In deze zaak, die zich afspeelt in Rotterdam, betreft het een kort geding waarin [eiser] en [gedaagden] in een geschil verwikkeld zijn over de uitvoering van een eerder vonnis van 17 juli 2013. Dit vonnis verplichtte [eiser] om de toegang tot het voetpad op zijn erf te verleggen. [gedaagden] stelt dat [eiser] niet aan deze verplichting heeft voldaan en vordert daarom de verbeurdverklaring van dwangsommen die aan het vonnis zijn verbonden. De voorzieningenrechter heeft de procedure op 6 maart 2014 behandeld en op 20 maart 2014 vonnis gewezen.

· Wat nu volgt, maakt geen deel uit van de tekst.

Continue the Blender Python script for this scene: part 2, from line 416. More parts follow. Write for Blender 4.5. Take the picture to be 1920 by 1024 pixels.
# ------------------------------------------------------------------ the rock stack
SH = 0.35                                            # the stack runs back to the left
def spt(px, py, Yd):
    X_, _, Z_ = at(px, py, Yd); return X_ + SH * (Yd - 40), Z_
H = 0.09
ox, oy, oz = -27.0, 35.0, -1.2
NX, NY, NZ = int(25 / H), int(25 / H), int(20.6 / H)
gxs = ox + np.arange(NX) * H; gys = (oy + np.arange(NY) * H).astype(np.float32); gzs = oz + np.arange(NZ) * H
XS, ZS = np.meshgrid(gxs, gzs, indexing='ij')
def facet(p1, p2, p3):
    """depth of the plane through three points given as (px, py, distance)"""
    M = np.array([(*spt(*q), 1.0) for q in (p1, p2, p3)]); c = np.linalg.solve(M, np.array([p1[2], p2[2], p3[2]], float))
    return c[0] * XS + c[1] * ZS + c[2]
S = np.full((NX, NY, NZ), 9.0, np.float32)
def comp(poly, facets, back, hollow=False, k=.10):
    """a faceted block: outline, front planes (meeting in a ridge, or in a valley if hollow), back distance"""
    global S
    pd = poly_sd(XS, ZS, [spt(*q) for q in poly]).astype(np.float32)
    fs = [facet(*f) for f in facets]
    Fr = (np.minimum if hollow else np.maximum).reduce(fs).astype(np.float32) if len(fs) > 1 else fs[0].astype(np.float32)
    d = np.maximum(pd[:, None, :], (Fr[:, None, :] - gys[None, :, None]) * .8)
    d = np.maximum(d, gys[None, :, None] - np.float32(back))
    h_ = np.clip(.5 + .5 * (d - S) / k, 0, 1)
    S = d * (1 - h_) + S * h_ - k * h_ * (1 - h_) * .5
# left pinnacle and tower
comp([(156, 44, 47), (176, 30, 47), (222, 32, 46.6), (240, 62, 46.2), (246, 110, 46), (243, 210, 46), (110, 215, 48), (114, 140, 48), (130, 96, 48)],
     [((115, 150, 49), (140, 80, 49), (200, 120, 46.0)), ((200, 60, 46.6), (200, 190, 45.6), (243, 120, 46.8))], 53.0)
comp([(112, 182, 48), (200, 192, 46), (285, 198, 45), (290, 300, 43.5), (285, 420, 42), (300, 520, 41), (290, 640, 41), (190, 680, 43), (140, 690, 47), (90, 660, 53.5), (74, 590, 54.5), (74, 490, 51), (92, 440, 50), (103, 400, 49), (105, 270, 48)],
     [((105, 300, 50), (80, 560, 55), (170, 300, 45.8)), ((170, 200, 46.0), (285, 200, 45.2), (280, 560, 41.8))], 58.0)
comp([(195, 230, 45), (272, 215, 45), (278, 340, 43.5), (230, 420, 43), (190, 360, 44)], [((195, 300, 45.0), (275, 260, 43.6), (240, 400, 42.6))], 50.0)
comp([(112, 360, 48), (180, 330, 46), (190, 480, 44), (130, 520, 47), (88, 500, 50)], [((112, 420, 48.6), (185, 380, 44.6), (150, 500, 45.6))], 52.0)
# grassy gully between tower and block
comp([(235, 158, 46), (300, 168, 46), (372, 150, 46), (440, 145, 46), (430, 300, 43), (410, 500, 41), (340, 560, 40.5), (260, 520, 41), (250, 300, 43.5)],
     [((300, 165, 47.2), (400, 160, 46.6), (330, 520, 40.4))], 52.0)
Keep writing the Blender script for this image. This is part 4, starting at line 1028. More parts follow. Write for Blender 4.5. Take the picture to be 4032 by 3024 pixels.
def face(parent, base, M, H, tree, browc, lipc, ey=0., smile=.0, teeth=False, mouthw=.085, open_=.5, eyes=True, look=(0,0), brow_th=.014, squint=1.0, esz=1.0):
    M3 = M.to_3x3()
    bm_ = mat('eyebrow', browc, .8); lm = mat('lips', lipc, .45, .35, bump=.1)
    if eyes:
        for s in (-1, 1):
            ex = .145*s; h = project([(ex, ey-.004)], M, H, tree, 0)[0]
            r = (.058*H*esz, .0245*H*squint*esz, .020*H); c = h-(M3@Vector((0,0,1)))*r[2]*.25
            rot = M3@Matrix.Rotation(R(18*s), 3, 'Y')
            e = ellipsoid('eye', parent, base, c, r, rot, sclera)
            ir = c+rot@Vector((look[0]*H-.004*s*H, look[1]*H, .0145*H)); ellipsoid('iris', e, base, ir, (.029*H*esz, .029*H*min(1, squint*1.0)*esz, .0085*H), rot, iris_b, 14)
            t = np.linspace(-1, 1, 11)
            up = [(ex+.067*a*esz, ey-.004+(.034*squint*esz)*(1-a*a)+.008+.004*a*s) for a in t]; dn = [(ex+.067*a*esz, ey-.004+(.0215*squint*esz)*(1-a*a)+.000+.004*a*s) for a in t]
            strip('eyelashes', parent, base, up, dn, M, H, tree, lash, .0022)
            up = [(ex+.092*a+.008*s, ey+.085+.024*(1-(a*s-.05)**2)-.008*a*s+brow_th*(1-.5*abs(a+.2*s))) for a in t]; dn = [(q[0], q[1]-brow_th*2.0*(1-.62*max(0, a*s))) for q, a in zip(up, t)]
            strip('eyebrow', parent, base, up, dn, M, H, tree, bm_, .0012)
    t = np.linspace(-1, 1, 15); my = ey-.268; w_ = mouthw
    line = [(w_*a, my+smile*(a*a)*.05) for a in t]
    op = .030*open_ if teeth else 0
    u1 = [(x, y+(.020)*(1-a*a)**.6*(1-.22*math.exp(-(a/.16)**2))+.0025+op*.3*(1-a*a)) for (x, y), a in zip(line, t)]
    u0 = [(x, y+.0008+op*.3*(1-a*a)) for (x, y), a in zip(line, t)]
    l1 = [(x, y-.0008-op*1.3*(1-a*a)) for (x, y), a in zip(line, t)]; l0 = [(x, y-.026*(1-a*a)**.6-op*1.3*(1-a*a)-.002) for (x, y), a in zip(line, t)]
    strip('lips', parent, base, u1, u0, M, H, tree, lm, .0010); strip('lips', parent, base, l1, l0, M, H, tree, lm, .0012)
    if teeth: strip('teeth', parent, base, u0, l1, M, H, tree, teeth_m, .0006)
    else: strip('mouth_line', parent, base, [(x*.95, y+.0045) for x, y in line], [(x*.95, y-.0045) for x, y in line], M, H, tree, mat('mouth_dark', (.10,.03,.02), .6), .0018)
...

De feiten van de zaak zijn als volgt: [eiser] is eigenaar van een woning met tuin, en [gedaagden] is zijn buurman. Er is een erfdienstbaarheid van voetpad gevestigd ten behoeve van [gedaagden]. [eiser] heeft het voetpad verlegd, wat leidde tot een conflict. [gedaagden] heeft een deurwaarder ingeschakeld om dwangsommen te incasseren, die volgens hem verbeurd zijn omdat [eiser] niet tijdig aan het vonnis heeft voldaan. [eiser] betwist dit en stelt dat hij wel degelijk aan de voorwaarden van het vonnis heeft voldaan.
De voorzieningenrechter oordeelt dat [eiser] geen dwangsommen heeft verbeurd, omdat de veroordeling enkel betrekking heeft op de toegang tot het pad en niet op de kwaliteit of de richting van het pad zelf. De rechter concludeert dat er onvoldoende bewijs is dat [eiser] in strijd heeft gehandeld met het vonnis. Bovendien wordt het verzoek van [gedaagden] om executiemaatregelen te treffen afgewezen, omdat er geen belang meer is bij de opheffing van beslag. De kosten van de procedure worden toegewezen aan [gedaagden], die grotendeels in het ongelijk is gesteld.